2009年1月30日金曜日

【速報・超重要】タイランドエリートクラブ、廃止へ

 外国人超富裕層から会費を取って各種の優遇サービスを提供してきた「タイランドエリートクラブ」が廃止される方向で検討されることになりました。プティポン副報道官が28日の定例閣議終了後の記者会見で、アピシット・ウェチャチワ首相からの指示として述べたものです。
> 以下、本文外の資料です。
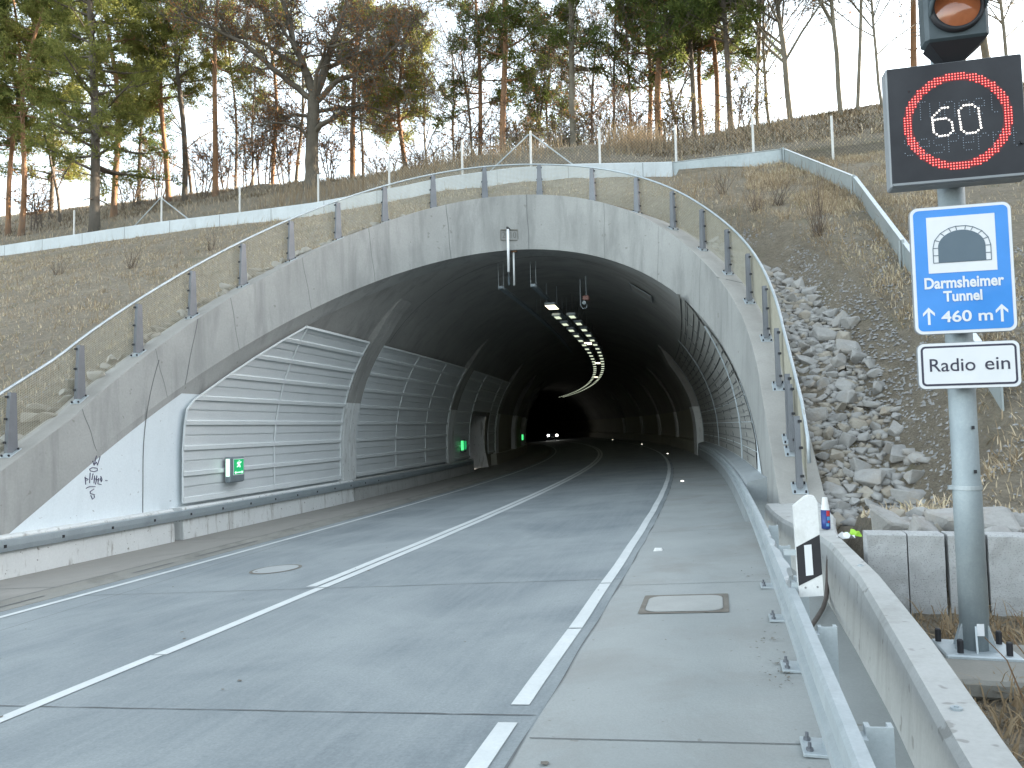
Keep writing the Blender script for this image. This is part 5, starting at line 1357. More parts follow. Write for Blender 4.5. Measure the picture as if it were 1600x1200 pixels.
L_in = 'broken grey stone lying inside the channel between right portal leg and edge stones'
L_wall = 'broken stone heaped on the bank above the low granite wall'
a_ = float(rsel[0]); segs = []
while a_ < rsel[-1]:
    x_, y_ = chan(a_, 0); segs.append((a_, y_)); a_ += .2
def outer_d(a_, y_): return 1.16 + .08 * math.sin(a_ * .7) - .40 * float(smoothstep(15.5, 19.5, y_))
lastp = None
for a_, y_ in segs:
    if y_ < 7.6: break
    d_ = outer_d(a_, y_) + rr_.uniform(-.08, .08); x2, y2 = chan(a_, d_)
    if lastp is None or math.hypot(x2 - lastp[0], y2 - lastp[1]) > lastp[2] * .80:
        sz = rr_.uniform(.28, .44); put_rock(RM, (x2, y2, hz(x2, y2) + .04), sz, L_edge, 'edge stones of the right stone channel'); placed.append((x2, y2, sz * .36)); lastp = (x2, y2, sz)
cnt = 0
for _ in range(9000):
    a_ = rr_.uniform(rsel[0], rsel[-1]); x_, y_ = chan(a_, 0); d_ = rr_.uniform(.10, outer_d(a_, y_)); x_, y_ = chan(a_, d_)
    if y_ < 7.4 or (y_ > 15 and rr_.random() < .6): continue
    sz = rr_.choice((.22, .25, .28, .34)) * rr_.uniform(.85, 1.15)
    if free(x_, y_, sz * .36): put_rock(RM, (x_, y_, hz(x_, y_) + sz * .06), sz, L_in, 'stones inside the right channel'); placed.append((x_, y_, sz * .36)); cnt += 1
    if cnt > 128: break
cnt = 0
for _ in range(4000):
    x_, y_ = rr_.uniform(1.05, 3.4), rr_.uniform(6.86, 8.2)
    if x_ > 1.9 and y_ > 7.3 + .3 * (x_ > 2.4): continue
    sz = rr_.choice((.2, .26, .32, .4)) * rr_.uniform(.9, 1.2)
    if free(x_, y_, sz * .36): put_rock(RM, (x_, y_, hz(x_, y_) + sz * .05), sz, L_wall, 'stones above the granite wall'); placed.append((x_, y_, sz * .36)); cnt += 1
    if cnt > 30: break
# the small stones that fill the gaps: far too many to count
def rubble(name, XY, Z, smin, smax, meshes, mat):
    n_ = len(XY); VV, FF, base = [], [], 0
    src = []
    for me in meshes:
        co = np.empty(len(me.vertices) * 3, np.float32); me.vertices.foreach_get('co', co)
        src.append((co.reshape(-1, 3), np.array([p.vertices[:] for p in me.polygons])))
    for k_ in range(n_):
        co, fc = src[k_ % len(src)]; sz = rr_.uniform(smin, smax); an, ti = rr_.uniform(0, 6.28), rr_.uniform(-.5, .8)
        Rm = np.array(Matrix.Rotation(an, 3, 'Z') @ Matrix.Rotation(ti, 3, 'X')); V = co @ Rm.T * sz * np.array([rr_.uniform(.8, 1.2), rr_.uniform(.7, 1), rr_.uniform(.7, 1)])
        VV.append(V + np.array([XY[k_][0], XY[k_][1], Z[k_] + sz * .1])); FF.append(fc + base); base += len(co)
    o = raw_mesh(name, np.concatenate(VV), np.concatenate(FF), mat); o['kind'] = 'stuff'
RS = [rock_mesh(k_ + 90, (.6, .75, .9)[k_ % 3], 0, 12) for k_ in range(10)]
XYr = []
for _ in range(16000):
    a_ = rr_.uniform(rsel[0], rsel[-1]); x_, y_ = chan(a_, 0); d_ = rr_.uniform(.02, outer_d(a_, y_) + .1); x_, y_ = chan(a_, d_); sz = rr_.uniform(.09, .2)
    if 6.7 < y_ < 21 and free(x_, y_, sz * .26): XYr.append((x_, y_)); placed.append((x_, y_, sz * .26))
    if len(XYr) > 1000: break
for _ in range(900):
    x_, y_ = rr_.uniform(.93, 3.4), rr_.uniform(6.1, 8.0)
    if x_ > 1.0 and y_ < 6.66: continue
    if free(x_, y_, .04): XYr.append((x_, y_)); placed.append((x_, y_, .05))
    if len(XYr) > 1180: break
for q_ in ((.99, 6.45), (1.0, 6.62), (.97, 6.8), (1.03, 6.95), (1.06, 7.1), (.95, 6.3), (1.0, 6.5), (1.02, 6.72)): XYr.append(q_)
hh_ = height([q_[0] for q_ in XYr], [q_[1] for q_ in XYr])
rubble('stone_rubble', XYr[::2] , hh_[::2], .14, .27, RS, M['rock_grey']); rubble('stone_rubble', XYr[1::4], hh_[1::4], .13, .25, RS, M['rock_tan']); rubble('stone_rubble', XYr[3::4], hh_[3::4], .13, .25, RS, M['rock_grey'])
lsel = np.where((PF[:, 0] < -7.6) & (OUT[:, 1] > 6.5))[0]; cnt = 0; placed = []
for _ in range(4000):
    a_ = rr_.uniform(lsel[0], lsel[-1]); d_ = rr_.uniform(-.05, .5); x_, y_ = chan(a_, d_); sz = rr_.uniform(.20, .36)
    if free(x_, y_, sz * .36): put_rock(RP, (x_, y_, hz(x_, y_) + sz * .34), sz, 'pale broken stone packed along the slab behind the railing left of the arch', 'stones behind the left railing'); placed.append((x_, y_, sz * .36)); cnt += 1
    if cnt > 88: break
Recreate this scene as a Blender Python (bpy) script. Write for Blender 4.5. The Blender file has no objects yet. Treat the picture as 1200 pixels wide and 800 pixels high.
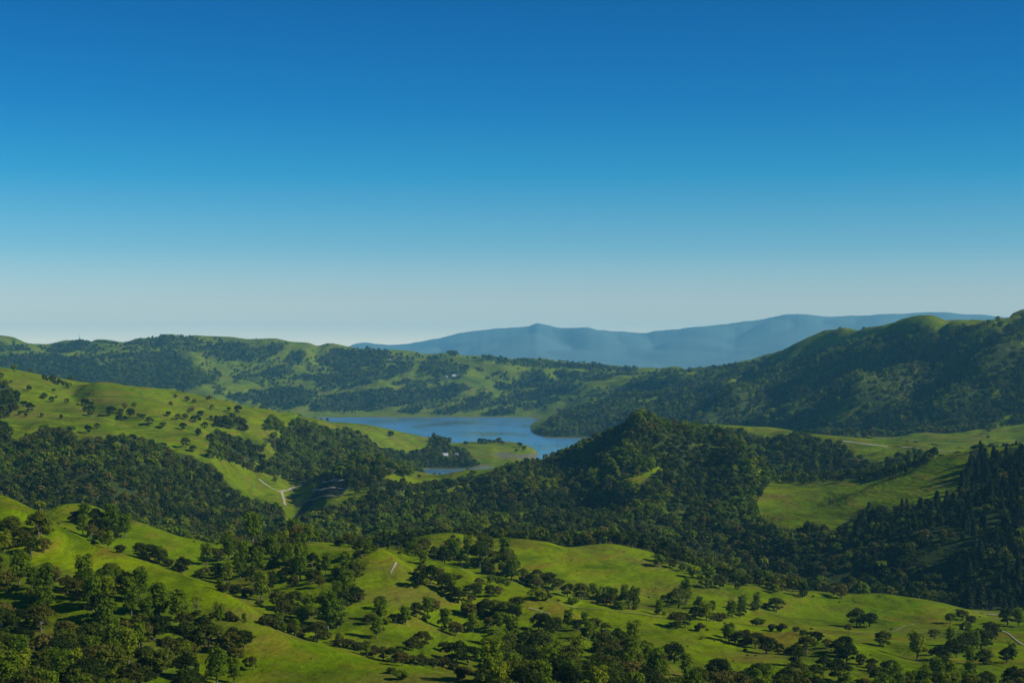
import bpy, math, random
import numpy as np
from mathutils import Vector

SC = bpy.context.scene
COL = SC.collection
rng = np.random.default_rng(11)
random.seed(11)

# ------------------------------------------------------------------ camera, sky, sun
HC = 300.0            # camera height above the lake, metres
F = 1900.0            # focal length in photo pixels (photo 1200 wide)
HZ = 415.0            # photo row of the true horizon
cam_d = bpy.data.cameras.new("camera")
cam = bpy.data.objects.new("camera", cam_d)
COL.objects.link(cam)
cam.location = (0, 0, HC)
cam.rotation_euler = (math.radians(90), 0, 0)
cam_d.sensor_width = 36
cam_d.lens = 36 * F / 1200
cam_d.shift_y = (HZ - 400) / 1200
cam_d.clip_start = 0.5
cam_d.clip_end = 150000
SC.camera = cam

SUN_AZ, SUN_EL = 106.0, 33.0       # degrees clockwise from the view direction, above the horizon
world = bpy.data.worlds.new("World")
SC.world = world
world.use_nodes = True
wn = world.node_tree.nodes
wl = world.node_tree.links
bg = wn["Background"]
sky = wn.new("ShaderNodeTexSky")
sky.sky_type = 'NISHITA'
sky.sun_disc = False
sky.sun_elevation = math.radians(SUN_EL)
sky.sun_rotation = math.radians(SUN_AZ)
sky.altitude = 300
sky.air_density = 1.0
sky.dust_density = 0.3
sky.ozone_density = 4.0
sat = wn.new("ShaderNodeHueSaturation")
sat.inputs['Saturation'].default_value = 1.25
wl.new(sky.outputs[0], sat.inputs['Color'])
# a clean deep-blue spring sky: the gradient towards the zenith is steeper than the plain model gives
geo = wn.new("ShaderNodeTexCoord")
sepw = wn.new("ShaderNodeSeparateXYZ")
wl.new(geo.outputs['Generated'], sepw.inputs[0])
ramp = wn.new("ShaderNodeValToRGB")
wl.new(sepw.outputs['Z'], ramp.inputs[0])
SKY_GAIN = 3.0
SKY_STOPS = [(0.0, (2.5, 2.1, 1.75)), (0.014, (1.5, 1.38, 1.28)), (0.024, (1.2, 1.08, 1.06)), (0.035, (1.0, .95, 0.98)), (0.065, (0.50, 0.78, 0.90)), (0.11, (0.12, 0.64, 0.83)),
             (0.15, (0.04, 0.50, 0.76)), (0.23, (0.0, 0.37, 0.62)), (0.5, (0.01, 0.30, 0.56)), (1.0, (0.01, 0.28, 0.55))]
SKY_STOPS = [(p, tuple(v / SKY_GAIN for v in c)) for p, c in SKY_STOPS]
els = ramp.color_ramp.elements
while len(els) > 1:
    els.remove(els[-1])
els[0].position = SKY_STOPS[0][0]
els[0].color = (*SKY_STOPS[0][1], 1)
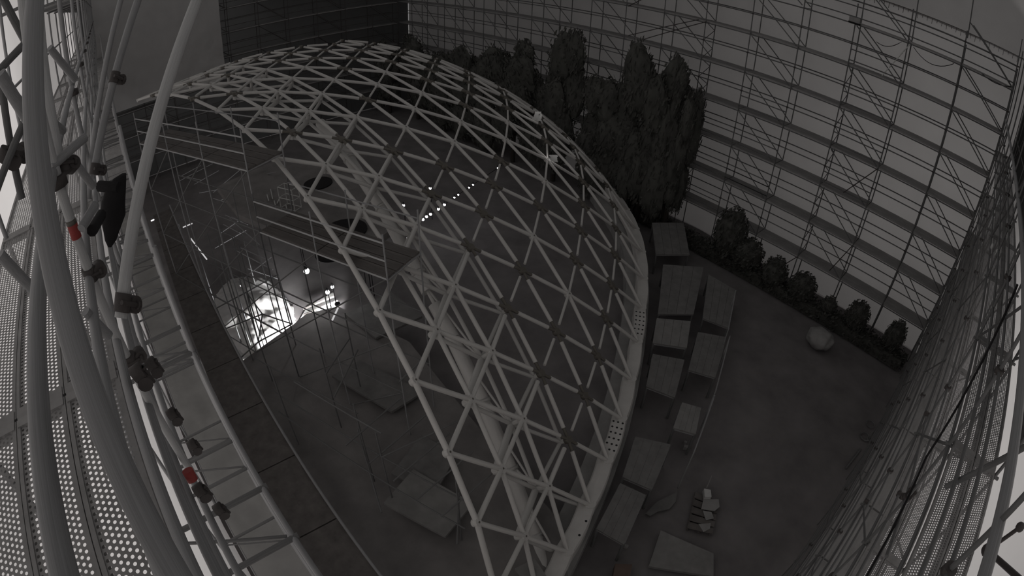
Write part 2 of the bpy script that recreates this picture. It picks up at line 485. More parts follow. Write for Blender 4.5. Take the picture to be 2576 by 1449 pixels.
SU = Vector((-1, -.037, 0)).normalized(); SV = Vector((.037, -1, 0)).normalized()
S0 = Vector((14.51, -26.09, 0))
scols = [NB * i for i in range(18)]
south = thing('facade_scaffold', 'tall scaffold beside the camera running away along the left side', 'scaffold', (S0.x, S0.y, 0))
SP = lambda s, d, z: Vector((S0.x, S0.y, 0)) + SU * s + SV * d + Vector((0, 0, z))
SRZ = math.atan2(SU.y, SU.x)
for k, s in enumerate(scols):
    for d in (0, 1.0):
        if k != 1 or d: tube('standard', SP(s, d, 12.2), SP(s, d, 17.0 - .4 * (k % 2)), .0242, 'galv', south, 10)
    for d in (-.38, .62):
        if k >= 2: tube('lower_standard', SP(s, d, 0), SP(s, d, 12.4), .0242, 'galv', south, 8)
    for z in (13.03, 15.05): tube('transom', SP(s, -.05, z), SP(s, 1.05, z), .024, 'galv_dark', south, 8)
    for z in (11.1, 9.1, 7.1):
        tube('transom', SP(s, -.42, z), SP(s, .68, z), .026, 'galv_dark', south, 8)
        tube('transom', SP(s + .55, -.42, z), SP(s + .55, .68, z), .026, 'galv_dark', south, 8)
        tube('plan_brace', SP(s + .04, -.34, z), SP(s + .5, .6, z), .014, 'galv_dark', south, 6)
    tube('rosette', SP(s, 0, 14.0), SP(s, 0, 14.05), .055, 'coupler', south, 8)
for bi in range(17):
    for g in (.5, 1.0):
        tube('guard_rail', SP(scols[bi], 0, 13.07 + g), SP(scols[bi + 1], 0, 13.07 + g), .0242, 'galv', south, 14 if bi < 3 else 8)
    tube('outer_rail', SP(scols[bi], 1.0, 14.07), SP(scols[bi + 1], 1.0, 14.07), .024, 'galv', south, 8)
    for z in (11.1, 9.1, 7.1, 5.05):
        tube('lower_ledger', SP(scols[bi], -.38, z), SP(scols[bi + 1], -.38, z), .0242, 'galv', south, 8)
        tube('lower_ledger', SP(scols[bi], .62, z), SP(scols[bi + 1], .62, z), .0242, 'galv', south, 8)
    for k in range(3):
        o = mesh_obj('perforated_plank', pm, south)
        o.location = SP(scols[bi] + 2.56, .06 + .165 + k * .33, 13.07) - south.location
        o.rotation_euler = (0, 0, math.atan2(-SU.y, -SU.x))
    if bi >= 5:
        box('deck', (SP(scols[bi], .5, 15.1) + SP(scols[bi + 1], .5, 15.1)) / 2, (2.5, .95, .06), 'deck', south, SRZ)
    if bi > 7:
        for z in (11.1, 7.1):
            box('deck', (SP(scols[bi], .12, z) + SP(scols[bi + 1], .12, z)) / 2, (2.5, .95, .06), 'deck', south, SRZ)
    if bi >= 2 and bi % 2 == 0:
        for z in (3.1, 5.1, 7.1, 9.1, 11.1):
            tube('diagonal_brace', SP(scols[bi], -.38, z), SP(scols[bi + 1], -.38, z + 1.95), .0242, 'galv', south, 8)
# tubes close to the camera
TUBE = .0242
tube('raking_tube', CAM + Vector((.35, -.19, -1.33)), CAM + Vector((-1.9, -.19, .60)), TUBE, 'galv', south, 20)
tube('raking_tube', at(304, 800, d=1.95), at(512, -40, d=2.3), TUBE, 'galv_light', south, 20)
tube('raking_tube', at(236, 440, d=3.2), at(358, -30, d=3.4), TUBE, 'galv', south, 16)
tube('raking_tube', at(222, 500, d=4.6), at(312, -30, d=4.6), TUBE, 'galv', south, 12)
MX, MY = CAM.x - 2.27, CAM.y - .385
tube('marked_standard', (MX, MY, 12.2), (MX, MY, 17.2), .0245, 'galv_light', south, 20)
za, zb, zc_ = (at(u, v, x=MX).z for u, v in ((188, 547), (191, 559), (202, 594)))
o = tube('tape_band', (MX, MY, zc_), (MX, MY, zb), .0258, 'red', south, 20); o['label'] = 'red tape band on the upright tube'
o = tube('tape_band', (MX, MY, zb), (MX, MY, za), .0258, 'sleeve', south, 20); o['label'] = 'dark brown tape band above the red one'
tube('raking_tube', at(97, -20, d=2.9), at(152, 408, d=2.45), TUBE, 'galv_light', south, 20)
for u, v in ((226, 690), (330, 905)): coupler(at(u, v, x=MX), (0, 0, 1), south, .034, (1, .2, 0))
coupler(at(158, 418, d=2.43), at(97, -20, d=2.9) - at(152, 408, d=2.45), south, .033)
# inner ledgers just under the camera, seen end on
for off, zz in ((.212, 13.22), (.166, 12.80), (.15, 12.35), (.125, 11.95)):
    y = CAM.y - off * (CAM.z - zz)
    tube('inner_ledger', (14.6, y, zz), (-28.5, y - .037 * 43, zz), TUBE, 'galv', south, 14)
a = at(471, 1183, y=CAM.y - .166 * (CAM.z - 12.80)); b = at(485, 1208, y=CAM.y - .166 * (CAM.z - 12.80))
o = tube('tape_band', a, b, .0275, 'red', south, 20); o['label'] = 'faded red tape band on the lower ledger'
# swivel couplers on the near tubes
ax, bx = CAM + Vector((.35, -.19, -1.33)), CAM + Vector((-1.9, -.19, .60))
ax, bx = at(304, 800, d=1.95), at(512, -40, d=2.3)
for t in (.04,): coupler(ax.lerp(bx, t), bx - ax, south)
ax, bx = at(236, 440, d=3.2), at(358, -30, d=3.4)
for t in (.03, .5): coupler(ax.lerp(bx, t), bx - ax, south)
for (u, v, zz, off) in ((345, 965, 13.22, .212), (395, 930, 12.80, .166), (512, 1245, 12.35, .15), (430, 1060, 12.35, .15), (470, 1140, 11.95, .125), (560, 1290, 11.95, .125)):
    y = CAM.y - off * (CAM.z - zz)
    q = ray(u, v); t = (zz - CAM.z) / q.z
    coupler(Vector((CAM.x + q.x * t, y, zz)), (1, 0, 0), south, .036, (0, 1, .2))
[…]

 タイランドエリートクラブはタクシン・チナワット元首相時代の2003年に導入され、当初は入会金100万Bt.を納めて会員証(エリートカード)を受け取れば、発給日から5年以内に何度でも、最大90日間の在留が認められるビザ(エリートクラブ会員用特殊ビザ)を受けたり、タイ国際航空国内線のロイヤルシルククラス(ビジネスクラス)割引、提携ゴルフ場のグリーンフィーやスパの利用料も無料になるなどの特典がありました。
 しかし、2008年までに100万人の会員獲得を目指すとした構想は、1年目から大狂い。審査の厳しさが災いして、当初1年間はほとんど入会を認められる人がいない事態になりました。2年目から方針は転換したものの、2008年1月からは入会金が150万Bt.に値上げ、さらに優遇サービスの縮小もあって余計に売れなくなりました。
 致命的だったのは、5年間有効の特殊ビザを受けたとしても、そのままでは就労できないということでした。特殊ビザを持っていた人が現地法人設立を理由にNON-Bへ切り替えたら事実上、エリートクラブの価値は半減です。2006年9月のビザ制度改定でNON-O(300万Bt.投資)が廃止された後は、実質的な投資ビザとしての意味合いがあったにもかかわらず、本社の経費でタイ現地法人の社長に持たせてあげることができなかったのでは意味がありません。

 現在の会員数は日本人400人を含むわずか2,570人と低迷しています。運営会社「タイランド・プリビレッジカード」(バンコク首都圏バンラック区)は2006年12月期決算で11億Bt.を超える累積赤字を出し、国庫(観光スポーツ省)から拠出された資本金10億Bt.が2年以上も前に全額毀損しているだけでなく、日本ならば上場廃止になる3期連続の債務超過がほぼ確実な状況。タクシン政権時代の負の遺産を清算する過程で、廃止は避けられない状況になっていました。

(画像:TPC本社。バンコクに残る負の遺産と言っていいのか)

 お手持ちの特殊ビザは少なくとも有効期限まではそのまま有効。2004年に発給を受け、今年期限が切れる方の更新はとりあえずは認められるようですが、特典がいつまで運用されるかは不透明です。会員の方にはタイランド・プリビレッジカード本社から個別に連絡されますのでその指示をお待ちください。また、2月以降に新規入会を予定されていた方は事実上入会できないものと思ってください。